In Catholic countries such as Italy, however, the traditional day of annual celebration falls (or used to fall) on one’s onomastico—on the day associated with one’s personal saint or the saint for whom one was named.  For example, if my given name were Patrizio (Patrick), everyone would know that my onomastic celebration would be on March 17th, which is St. Patrick’s Day.  Traditional calendars listed the name of a male or female saint on each day of the year; therefore, one did not need to ask when anyone’s annual celebration would take place.  If your friend’s name was Giovanni Battista, it would be on the day celebrating the nativity of John the Baptist (June 24, six months before Christmas).  The rise of American culture in Italy (spread following World War II through films) and the country’s increasing secularism, marching in lockstep with the decline of Catholic influence, has led to a shift in this wonderful Italian tradition.  Today there is a preference for celebrating one’s birth day rather than one’s onomastic day.  Nevertheless the notion of using one day a year to reflect on one’s name and the significance of the life represented by that name continues with many families.  Often a prayer would be offered to one’s name saint.
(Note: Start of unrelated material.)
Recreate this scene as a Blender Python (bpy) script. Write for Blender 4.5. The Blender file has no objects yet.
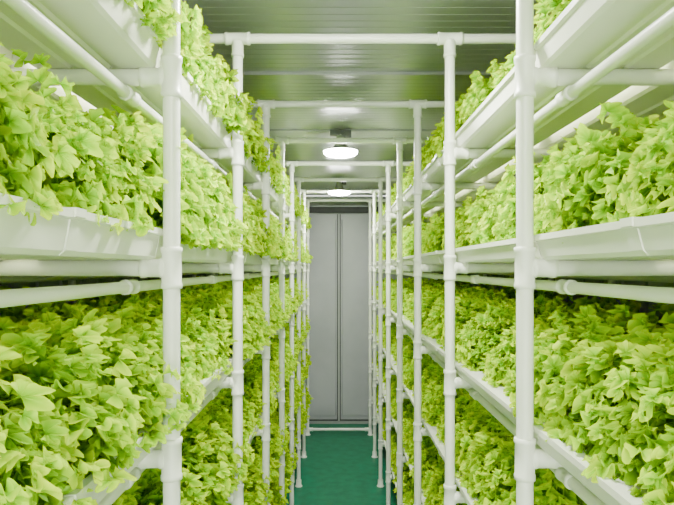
import bpy, math, random
import numpy as np
from mathutils import Vector, Matrix
random.seed(4); rng=np.random.default_rng(7)
scene=bpy.context.scene
EYE=1.68; CEIL=EYE+.78; Y0=1.07; D=.71
POSTS=[Y0+D*n for n in range(-2,8)]
YB=6.52; YF=-1.1
PX=.315
LEVELS=[EYE+.34-.34*i for i in range(6)]

# ---------------------------------------------------------------- materials
def mat(name):
    m=bpy.data.materials.new(name); m.use_nodes=True
    nt=m.node_tree; b=nt.nodes['Principled BSDF']; return m,nt,b
def noise_mix(nt,b,c1,c2,scale=8,detail=4,lo=.35,hi=.65):
    tc=nt.nodes.new('ShaderNodeTexCoord'); n=nt.nodes.new('ShaderNodeTexNoise')
    n.inputs['Scale'].default_value=scale; n.inputs['Detail'].default_value=detail
    nt.links.new(tc.outputs['Object'],n.inputs['Vector'])
    r=nt.nodes.new('ShaderNodeValToRGB'); r.color_ramp.elements[0].position=lo; r.color_ramp.elements[1].position=hi
    r.color_ramp.elements[0].color=(*c1,1); r.color_ramp.elements[1].color=(*c2,1)
    nt.links.new(n.outputs['Fac'],r.inputs['Fac']); nt.links.new(r.outputs['Color'],b.inputs['Base Color'])
    return n
def simple(name,c1,c2,rough,metal=0,scale=6):
    m,nt,b=mat(name); noise_mix(nt,b,c1,c2,scale); b.inputs['Roughness'].default_value=rough; b.inputs['Metallic'].default_value=metal
    return m
M_pvc=simple('pvc_white',(.78,.82,.70),(.87,.90,.79),.3)
M_tray=simple('tray_white_plastic',(.78,.81,.67),(.87,.89,.76),.35,scale=3)
M_ceil=simple('ceiling_coated_steel',(.33,.35,.335),(.40,.42,.405),.3,.3,scale=1.5)
M_wall=simple('wall_panel',(.36,.40,.35),(.44,.48,.42),.5,scale=2)
M_door=simple('door_grey_paint',(.36,.38,.38),(.42,.44,.44),.45,scale=3)
M_dark=simple('dark_rubber',(.02,.025,.02),(.04,.045,.04),.6)
M_metal=simple('lamp_metal',(.30,.32,.30),(.38,.40,.38),.4,.3)
M_brk=simple('bracket_metal',(.06,.07,.06),(.09,.10,.09),.4,.3)
M_floor,nt,b=mat('floor_green_epoxy')
n=noise_mix(nt,b,(.001,.12,.055),(.003,.17,.082),14,6)
b.inputs['Roughness'].default_value=.45
b.inputs['Specular IOR Level'].default_value=.3
bp=nt.nodes.new('ShaderNodeBump'); bp.inputs['Strength'].default_value=.15
nt.links.new(n.outputs['Fac'],bp.inputs['Height']); nt.links.new(bp.outputs['Normal'],b.inputs['Normal'])
def emis(name,col,s):
    m=bpy.data.materials.new(name); m.use_nodes=True; nt=m.node_tree; nt.nodes.clear()
    e=nt.nodes.new('ShaderNodeEmission'); o=nt.nodes.new('ShaderNodeOutputMaterial')
    e.inputs['Color'].default_value=(*col,1); e.inputs['Strength'].default_value=s
    nt.links.new(e.outputs[0],o.inputs['Surface']); return m
M_lamp=emis('lamp_diffuser',(1,1,.93),320)
M_fill=emis('added_fill_glow',(1,1,.70),16)  # emitter for added, unseen tubes that brighten under the shelves
# lettuce
M_let,nt,b=mat('lettuce_leaf')
at=nt.nodes.new('ShaderNodeAttribute'); at.attribute_name='leaf'
sp=nt.nodes.new('ShaderNodeSeparateColor'); nt.links.new(at.outputs['Color'],sp.inputs[0])
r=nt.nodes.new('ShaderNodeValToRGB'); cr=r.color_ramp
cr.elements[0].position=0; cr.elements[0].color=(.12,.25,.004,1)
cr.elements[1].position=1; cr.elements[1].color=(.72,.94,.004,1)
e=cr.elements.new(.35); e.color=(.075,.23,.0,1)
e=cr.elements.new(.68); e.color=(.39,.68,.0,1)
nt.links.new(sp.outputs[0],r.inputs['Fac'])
hs=nt.nodes.new('ShaderNodeHueSaturation'); nt.links.new(r.outputs['Color'],hs.inputs['Color'])
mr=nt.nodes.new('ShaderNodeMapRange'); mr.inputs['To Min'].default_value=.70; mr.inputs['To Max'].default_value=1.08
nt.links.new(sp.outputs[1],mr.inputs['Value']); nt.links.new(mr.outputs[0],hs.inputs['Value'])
mr2=nt.nodes.new('ShaderNodeMapRange'); mr2.inputs['To Min'].default_value=.488; mr2.inputs['To Max'].default_value=.512
nt.links.new(sp.outputs[2],mr2.inputs['Value']); nt.links.new(mr2.outputs[0],hs.inputs['Hue'])
nt.links.new(hs.outputs[0],b.inputs['Base Color']); b.inputs['Roughness'].default_value=.5
b.inputs['Specular IOR Level'].default_value=.1
tr=nt.nodes.new('ShaderNodeBsdfTranslucent'); nt.links.new(hs.outputs[0],tr.inputs['Color'])
mx=nt.nodes.new('ShaderNodeMixShader'); mx.inputs[0].default_value=.38
out=nt.nodes['Material Output']
nt.links.new(b.outputs[0],mx.inputs[1]); nt.links.new(tr.outputs[0],mx.inputs[2]); nt.links.new(mx.outputs[0],out.inputs['Surface'])

# ---------------------------------------------------------------- mesh builder
class MB:
    def __init__(s): s.v=[];s.f=[];s.m=[];s.sm=[]
    def add(s,vs,fs,mi=0,smooth=False):
        o=len(s.v); s.v+= [tuple(v) for v in vs]
        for f in fs: s.f.append([i+o for i in f]); s.m.append(mi); s.sm.append(smooth)
    def box(s,x0,x1,y0,y1,z0,z1,mi=0):
        vs=[(x,y,z) for z in (z0,z1) for y in (y0,y1) for x in (x0,x1)]
        s.add(vs,[(0,2,3,1),(4,5,7,6),(0,1,5,4),(1,3,7,5),(3,2,6,7),(2,0,4,6)],mi)
    def lathe(s,p0,axis,prof,seg=20,mi=0):
        a=Vector(axis).normalized(); u=a.orthogonal().normalized(); w=a.cross(u); p0=Vector(p0)
        vs=[];fs=[]
        for d,rr in prof:
            for k in range(seg):
                t=2*math.pi*k/seg
                vs.append(p0+a*d+(u*math.cos(t)+w*math.sin(t))*rr)
        for i in range(len(prof)-1):
            for k in range(seg):
                k2=(k+1)%seg; fs.append((i*seg+k,i*seg+k2,(i+1)*seg+k2,(i+1)*seg+k))
        s.add(vs,fs,mi,True)
        s.add(vs[:seg],[tuple(range(seg))[::-1]],mi); s.add(vs[-seg:],[tuple(range(seg))],mi)
    def cyl(s,p0,p1,r,seg=20,mi=0):
        d=Vector(p1)-Vector(p0); s.lathe(p0,d,[(0,r),(d.length,r)],seg,mi)
    def sleeve(s,c,axis,L,r,seg=20,mi=0):
        a=Vector(axis).normalized(); p=Vector(c)-a*L/2
        s.lathe(p,a,[(0,r-.003),(.001,r),(.009,r),(.011,r-.0015),(L-.011,r-.0015),(L-.009,r),(L-.001,r),(L,r-.003)],seg,mi)
    def extr(s,prof,y0,y1,mi=0):
        n=len(prof); vs=[(x,y0,z) for x,z in prof]+[(x,y1,z) for x,z in prof]
        fs=[(i,(i+1)%n,n+(i+1)%n,n+i) for i in range(n)]+[tuple(range(n))[::-1],tuple(range(n,2*n))]
        s.add(vs,fs,mi)
    def obj(s,name,mats,parent=None):
        me=bpy.data.meshes.new(name); me.from_pydata(s.v,[],s.f)
        for m in mats: me.materials.append(m)
        me.polygons.foreach_set('material_index',s.m); me.polygons.foreach_set('use_smooth',s.sm); me.update()
        o=bpy.data.objects.new(name,me); scene.collection.objects.link(o)
        if parent: o.parent=parent
        return o
def empty(name):
    o=bpy.data.objects.new(name,None); o.empty_display_size=.1; scene.collection.objects.link(o); return o

# ---------------------------------------------------------------- room shell
m=MB(); m.box(-1.2,1.2,YF,YB+.1,-.08,0); m.obj('floor',[M_floor])
m=MB(); m.box(-1.26,1.26,YF,YB+.1,CEIL+.012,CEIL+.1)
y=YF+.02
while y<YB-.03:   # shallow cross ribs of the ceiling sheet
    x0,x1=-1.2,1.2
    vs=[(x0,y,CEIL+.0125),(x0,y+.004,CEIL+.011),(x0,y+.042,CEIL+.011),(x0,y+.046,CEIL+.0125),
        (x1,y,CEIL+.0125),(x1,y+.004,CEIL+.011),(x1,y+.042,CEIL+.011),(x1,y+.046,CEIL+.0125)]
    m.add(vs,[(0,1,5,4),(1,2,6,5),(2,3,7,6),(0,3,2,1),(4,5,6,7)],0)
    y+=.05
for y in np.arange(.42,YB,1.0):
    m.box(-1.2,1.2,y,y+.03,CEIL,CEIL+.013,0)
m.obj('ceiling',[M_ceil])
for nm,x0,x1,sg in(('wall_left',-1.26,-1.2,-1),('wall_right',1.2,1.26,1)):
    m=MB(); m.box(x0,x1,YF,YB+.1,0,CEIL+.02)
    xi=x1 if sg<0 else x0
    for y in np.arange(YF+.05,YB-.1,.2):
        a,b_=sorted((xi+sg*.001,xi-sg*.012)); m.box(a,b_,y,y+.12,.02,CEIL-.01)
    m.obj(nm,[M_wall])
m=MB(); m.box(-1.2,1.2,YB,YB+.1,0,CEIL)
m.obj('wall_back',[M_wall])
def door(name,x0,x1,hinge):
    m=MB(); zt=CEIL-.20; y1=YB-.003; y=YB-.03
    m.box(x0,x1,y,y1,.03,zt)
    n=3; w=(x1-x0)/n
    for i in range(n):
        a=x0+w*i+.02; c=x0+w*(i+1)-.02
        prof=[(a,y),(a+.012,y-.010),(c-.012,y-.010),(c,y)]
        vs=[(px,py,z) for z in (.09,zt-.06) for px,py in prof]
        m.add(vs,[(0,1,5,4),(1,2,6,5),(2,3,7,6),(0,3,2,1),(4,5,6,7)],0)
    for a in (x0,x1-.010): m.box(a,a+.010,y-.012,y,.03,zt,1)
    m.box(x0,x1,y-.012,y,.03,.042,1)
    m.obj(name,[M_door,M_dark])
door('door_1',-1.12,-.010,0); door('door_2',.010,1.12,0)
m=MB(); m.box(-1.18,1.18,YB-.06,YB-.001,CEIL-.185,CEIL-.12,0)
m.box(-1.18,1.18,YB-.075,YB-.001,CEIL-.12,CEIL-.105,1)
m.obj('trim_1',[M_dark,M_door])
m=MB(); m.box(-1.0,1.0,YB-.055,YB-.036,0.001,.028,0); m.obj('trim_2',[M_metal])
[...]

As one in love with Italian culture, I reflect each year on my birthday not only on the events of the previous year (its highs and lows, successes and failures, family births and deaths, goals achieved and not) but also on the arc of my life to date.  When the year in question is one of the so-called “significant birthdays” (e.g., 25th, 30th, 35th, 40th, 50th, etc.), I focus on the previous five-year or ten-year period in comparison to earlier lustrums or decades.  I also think about my father, whose name was also Madison and who waited until he was 65 years old to produce his one and only son.  Yes, you read that right.  It’s not a typo.  My father was in his sixty-sixth year when I was born.  His own father, who chose the name Madison because it was his father-in-law’s name, was born prior to the start of the Civil War or, as they call it in Lexington, the War of Northern Aggression.  My name has a very l-o-n-g and venerable family tradition.
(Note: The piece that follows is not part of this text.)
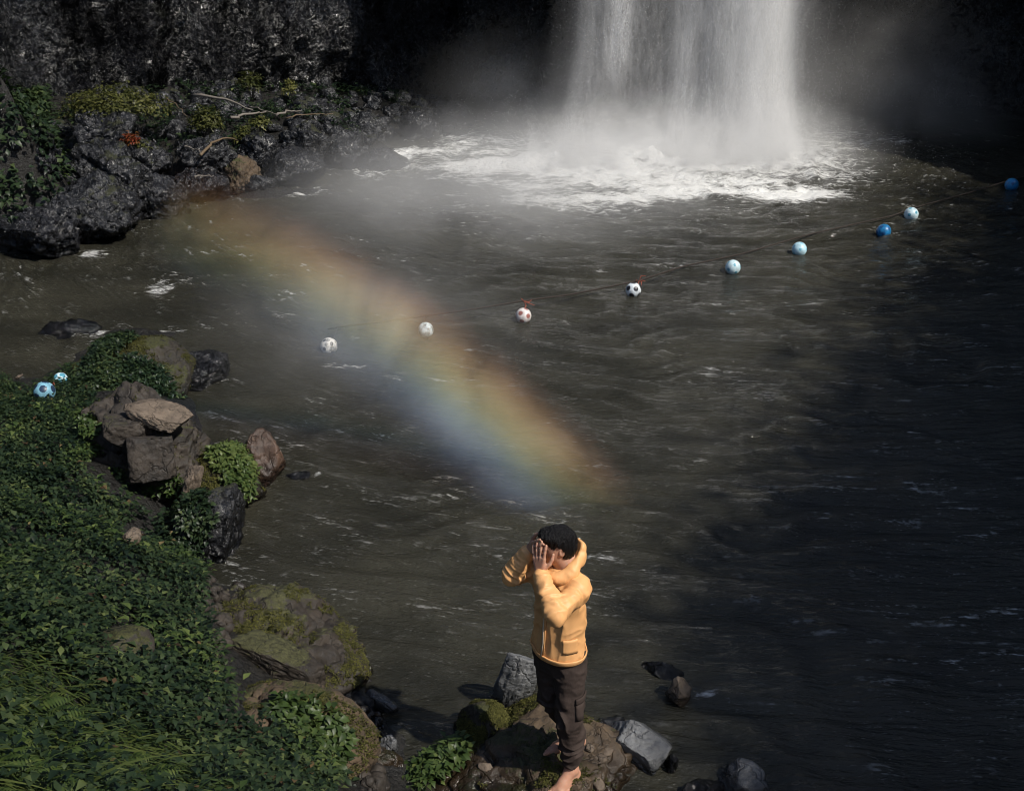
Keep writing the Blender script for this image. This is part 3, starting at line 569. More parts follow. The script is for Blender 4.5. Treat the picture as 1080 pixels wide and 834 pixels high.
def plume_mat():
    s = NT('falls_plume'); p = s.pos(); x, y, z = s.sep(p)
    low = s.math('POWER', 2.718, s.math('MULTIPLY', s.math('MAXIMUM', z, 0), -.9))
    xn = s.math('DIVIDE', s.math('SUBTRACT', x, 3.9), s.math('ADD', 1, s.math('MULTIPLY', low, .3)))
    t = s.math('MULTIPLY', s.math('ADD', xn, 4.0), 1 / 8)          # x from -0.1 to 7.9
    k = lambda m: (m - (-.1)) / 8
    prof = s.ramp(t, [(k(.7), 0), (k(1.3), .05), (k(1.5), .13), (k(1.8), .10), (k(2.2), .16), (k(2.6), .07), (k(3.2), .10), (k(3.6), .24), (k(3.9), .16), (k(4.4), .45), (k(4.85), 1.3), (k(5.3), 1.15), (k(5.75), .10), (k(6.8), 0)], 'EASE')
    yy = s.math('DIVIDE', s.math('SUBTRACT', y, 23.2), s.math('ADD', .55, s.math('MULTIPLY', low, .7)))
    gy = s.math('POWER', 2.718, s.math('MULTIPLY', s.math('MULTIPLY', yy, yy), -1))
    nz = s.ramp(s.noise(s.vmath('MULTIPLY', p, (1, 1, .22)), 2.4, 5, .6, .4), [(.3, .25), (.7, 1.3)])
    v = s.n('ShaderNodeVolumeScatter'); s.set(v.inputs['Color'], (1, 1, 1, 1)); v.inputs['Anisotropy'].default_value = -.15
    s.set(v.inputs['Density'], s.math('MULTIPLY', s.math('MULTIPLY', s.math('MULTIPLY', prof, gy), nz), s.math('MULTIPLY', 1.55, s.math('ADD', 1, s.math('MULTIPLY', low, .3)))))
    return s.vol(v)
def box_mesh(name, lo, hi):
    (a, b, c), (d, e, f) = lo, hi
    V = [(a, b, c), (d, b, c), (d, e, c), (a, e, c), (a, b, f), (d, b, f), (d, e, f), (a, e, f)]
    return mesh_np(name, V, [(0, 3, 2, 1), (4, 5, 6, 7), (0, 1, 5, 4), (1, 2, 6, 5), (2, 3, 7, 6), (3, 0, 4, 7)])
o = link('mist', box_mesh('mist', (-.6, 21.2, .02), (8.2, 25.2, 9.0)), plume_mat(), smooth=False); tag(o, 'dense white spray hanging in the column of the waterfall', 'mist', kind='stuff')
vol_obj('mist', ball_mesh('mist'), mist_mat('base_mist', 2.3, 2.0, flat=1.7, lo=.3, hi=.75), 'white cloud of spray boiling over the foam under the falls', (3.7, 22.2, .05), (4.6, 2.9, 1.7))
vol_obj('mist', ball_mesh('mist'), mist_mat('side_mist', .45, .7, flat=1.9, lo=.25, hi=.8), 'bluish veil of mist in the shade right of the falls', (8.6, 25.2, .8), (4.0, 2.6, 3.2))
vol_obj('mist', ball_mesh('mist'), mist_mat('back_mist', .5, .7, flat=2.4, lo=.25, hi=.8), 'thin grey mist in the dark cave left of the falls', (.3, 25.4, .6), (3.6, 2.6, 2.6))
vol_obj('mist', ball_mesh('mist'), mist_mat('drift_mist', 1.0, .5, flat=1.5, lo=.22, hi=.85), 'grey mist drifting over the pool from the falls to the left', (-.1, 18.9, .25), (5.2, 3.9, 1.6), (0, 0, .35))
vol_obj('mist', ball_mesh('mist'), mist_mat('near_mist', .36, .7, flat=1.5, lo=.25, hi=.8), 'faint bluish mist over the pool under the left half of the rainbow', (-1.8, 12.6, .1), (2.6, 3.2, 1.1), (0, 0, .5))

# ---------------------------------------------------------------- rainbow: coloured arch of spray standing over the pool
AX = -BOW_V; RNG = 10.2
mid = Vector((0, 0, CAM_H)) + ray(403, 358).normalized() * RNG
ang = math.acos(ray(403, 358).normalized().dot(AX)); print('rainbow angle', math.degrees(ang))
C0 = Vector((0, 0, CAM_H)) + AX * RNG * math.cos(ang); RAD = RNG * math.sin(ang)
Xa = (mid - C0).normalized(); Ya = AX.cross(Xa).normalized()
phis = np.linspace(-.62, .62, 161)
pts = [C0 + Xa * RAD * math.cos(f) + Ya * RAD * math.sin(f) for f in phis]; pxs = np.array([project(np.array(q))[0] for q in pts])
f0 = float(np.interp(180, pxs if pxs[0] < pxs[-1] else pxs[::-1], phis if pxs[0] < pxs[-1] else phis[::-1])); f1 = float(np.interp(640, pxs if pxs[0] < pxs[-1] else pxs[::-1], phis if pxs[0] < pxs[-1] else phis[::-1]))
fa, fb = min(f0, f1) - .03, max(f0, f1) + .03
WB, TH = .74, .42
sec = [(RAD - WB, -TH), (RAD + WB, -TH), (RAD + WB, TH), (RAD - WB, TH)]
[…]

So what I do I think about on this particular birth-day?  I am grateful, first of all, that I’m not about to become a father at age 65 (as did my own father) but that I have three adorable grandchildren to watch over, one of whom carries on my family name as his middle name.  Second, I am thankful that I chose to become a teacher, one who gets to discuss with students why “names are the consequences of things” has dramatic implications for the rest of a child’s life.  (Just think of the lyric from the Billy Cash song A Boy Named Sue:  “I tell ya, life ain’t easy for a boy named ‘Sue’”!)  Third, I relish the fact that I was reared on or close to a farm and that I learned to work hard for anything I wanted, including an education.  Chopping cotton for 75 cents an hour surely was not fun at the time, but it makes for some great stories a few decades after the fact about the value of perseverance.  Finally, I’m glad that the filters or lenses through which I see myself reach far beyond that of any one name or epithet or adjective.  I have come to the realization that we can greatly influence our outlook by the handles we choose to apply to ourselves:  son or daughter, father or mother, brother or sister, religious or irreligious, angry or contented, happy or sad, peacemaker or war monger, transparent or opaque, candid or insincere, positive or negative, and so on.
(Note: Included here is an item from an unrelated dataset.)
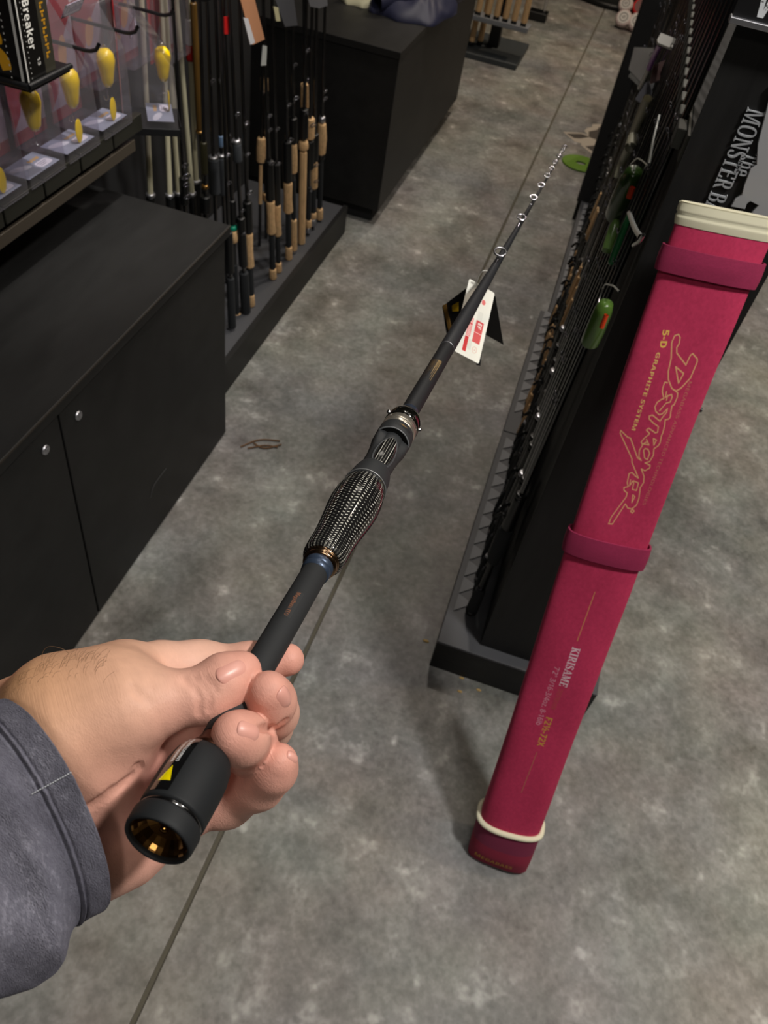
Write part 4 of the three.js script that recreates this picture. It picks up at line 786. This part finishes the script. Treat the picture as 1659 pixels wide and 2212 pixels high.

For the truth is this: each one of us chooses, psychologically and emotionally, the lenses through which we view ourselves.  We brand ourselves by the words we adopt to describe who we are, whether expressed aloud or kept locked away in our minds.  On this birthday I’ve come to the conclusion that just as “names are the consequences of things,” so “things [how we view our core selves] are the consequences of names [that we assign to ourselves].”  That’s why we all are touched when the “colored maid” in Kathryn Stockett’s novel The Help tells the little white girl to remember, “You is kind. You is smart. You is important.”  We are moved to tears because we know, deep down, that words (and names) matter, especially those we assign to (or elect to accept for) ourselves.